In a city shaped by its latitude and mood, Jorge Da Cruz has found a terrain that mirrors the layered qualities of his work. Berlin—its stark winters, clouded skies, and ephemeral light—forms the atmospheric backdrop to Integration Documents: A Poetic Geography of Memory, 2017, a project that moves between autobiography, political reflection, and visual poetry.

Da Cruz arrived in Berlin during one of those dark, heavy seasons, when sunlight rarely breaks through the dense cover of clouds. He had come from Lisbon, departing from the Lisbon harbor. But rather than resist the gloom of his new surroundings, he absorbed it. The city’s quiet greyness, its slow rhythm, and its fragmented transitions between seasons became central to his artistic language.
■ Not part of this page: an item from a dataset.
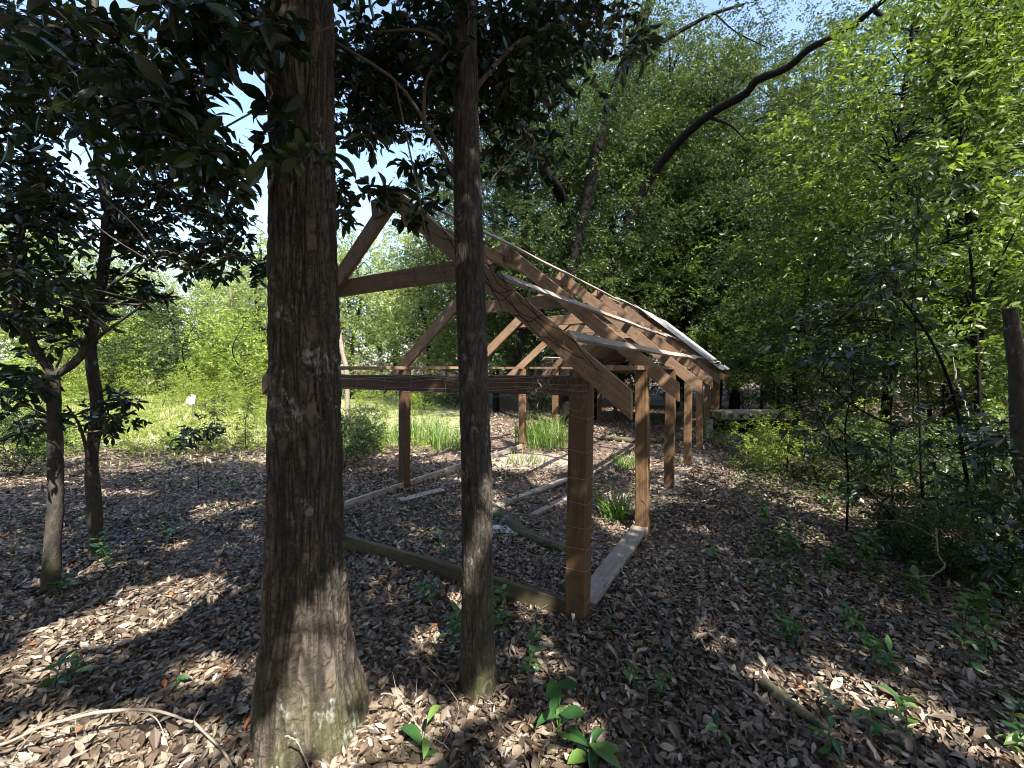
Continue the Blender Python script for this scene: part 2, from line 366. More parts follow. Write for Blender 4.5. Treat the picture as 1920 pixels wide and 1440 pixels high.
lit(1000, 870, .7, .5); lit(870, 850, .6, .5); lit(1150, 880, .4, .3); lit(1180, 940, .25, .2); lit(730, 880, .25, .12); lit(1060, 940, .2, .12)
lit(1330, 700, .8, .8, 9.5); lit(1300, 640, .8, .8, 9.5); lit(1180, 560, .25, .5, 5.5); lit(1240, 650, .25, .5, 6.0); lit(1150, 640, .15, .3, 4.5)
lit(250, 880, .5, .2); lit(330, 900, .3, .1); lit(230, 925, .3, .1); lit(60, 905, .5, .15); lit(440, 950, .2, .08)
lit(1850, 870, .5, .5); lit(1450, 860, .9, .9); lit(1550, 900, .8, .8); lit(1650, 940, .7, .6); lit(1750, 900, .8, .6)
_g = np.random.default_rng(12)
for _ in range(70):
    _x, _y = _g.uniform(-4, 3.6), 1 + 7.5 * _g.uniform(0, 1) ** .8; _r = _g.uniform(.06, .15) * (1 + .12 * _y)
    if abs(_x - np.interp(_y, [2.2, 4.2], [-1.15, -1.95])) < .42: continue
    if _y < 5 and abs(_x - np.interp(_y, [2.5, 4.6], [-.35, -1.25])) < .34: continue
    LIT.append((_x, _y, _r * _g.uniform(1, 1.8), _r, _g.uniform(-1, 1)))
def sunlit(p):
    q = uv(p); wx = (fbm(q[..., 0] * 2.2, q[..., 1] * 2.2, 0, 3, 3) - .5) * .35; wy = (fbm(q[..., 0] * 2.2, q[..., 1] * 2.2, 5, 9, 3) - .5) * .35
    out = np.zeros(q.shape[:-1], bool)
    for cx, cy, rx, ry, an in LIT:
        s = min(1, (rx + ry) * 1.5); dx = q[..., 0] + wx * s - cx; dy = q[..., 1] + wy * s - cy
        ca, sa = math.cos(an), math.sin(an); a, b = dx * ca + dy * sa, -dx * sa + dy * ca
        out |= (a / rx) ** 2 + (b / ry) ** 2 < 1
    # open field to the left, beyond the wood's edge
    out |= (q[..., 1] + wy * 3 > 8.2 + .25 * q[..., 0]) & (q[..., 0] < -1.0)
    return out

# ------------------------------------------------------------------ ground
GA = math.atan(455.0 / F); AX = np.array([math.sin(GA), math.cos(GA), 0]); PR = np.array([math.cos(GA), -math.sin(GA), 0])
R1 = G(1088, 1160); SPW, BAY, NB = 3.07, 1.62, 8
def shed(x, y, z=0): return R1 * np.array([1, 1, 0]) + PR * x + AX * y + np.array([0, 0, z])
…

Integration Documents was created primarily through photography, using a Lomo, a Diana++, and several instant cameras. These tools, with their distinctive textures and imperfections, echo the project’s themes of memory, impermanence, and emotional geography. Berlin’s climate, with its sharp shifts and subdued light, doesn’t merely frame the work—it shapes it.

As the work evolved, so too did its context. The rise of far-right sentiment across Europe casts a long, ambient shadow. While never overtly polemical, Integration Documents carries the weight of this atmosphere. It asks what it means to belong in a time of division—and whether memory can be a form of quiet resistance.

The series includes 20 paper works that act as emotional interludes—part sketch, part journal, part unfinished thought. They refuse narrative closure and instead offer companionship: artifacts of presence that honor ambiguity and fragility.

Integration Documents is not bound to a single place or moment. It lives in the in-between—between languages, borders, identities. It is a study in stillness and movement, in the traces we carry, and the ones we leave behind.